Absolutely not. Everyone should be charged the same price. "to hell with equality" Yeah, it's f*cktards like you that are the problem with society. Just my opinion :p
 
I think this is all very interesting. The extreme I'm sure was a joke regarding paying 100 to have parts of a game functionality. Even if that would be funny to imagine a person that is known to be a jerk be charged a rediculos amount for voice chat... but that might have federally legal implications. But sure charge the base price unless they are on good behavior... or contribute to the community in a possitive way heck yeah!
 
"Unpleasant" players should have to pay an extra $100 for a game? Hell no, they shouldn't be able to play the game at all.
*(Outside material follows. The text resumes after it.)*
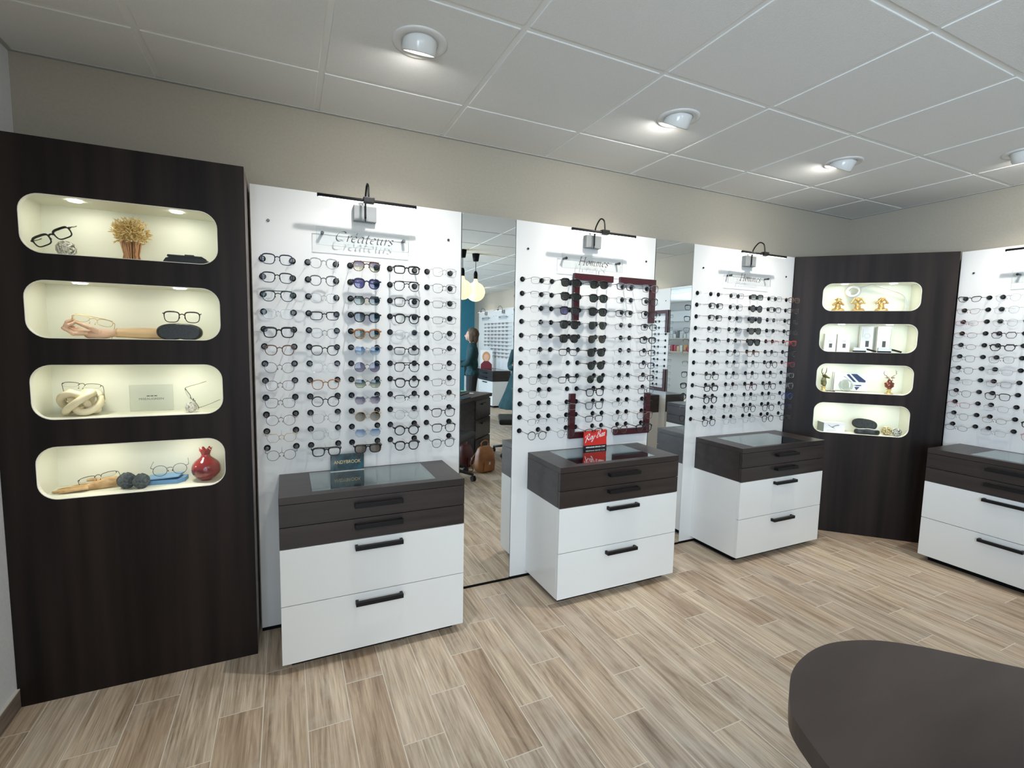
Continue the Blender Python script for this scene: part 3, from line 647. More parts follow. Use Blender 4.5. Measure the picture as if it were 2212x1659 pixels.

Anyone who is willing to hack, abuse the mic, or engage in any such antisocial behavior serves absolutely zero use to the "community" (or, more broadly, to humanity), and as such shouldn't be able to buy his way in to annoy everyone else. If a relatively reliable way can be found to identify these miscreants, then do away with them altogether.
 
"These people aren't just paying for games; they're making money from them: some are being paid as much as $20,000 per week."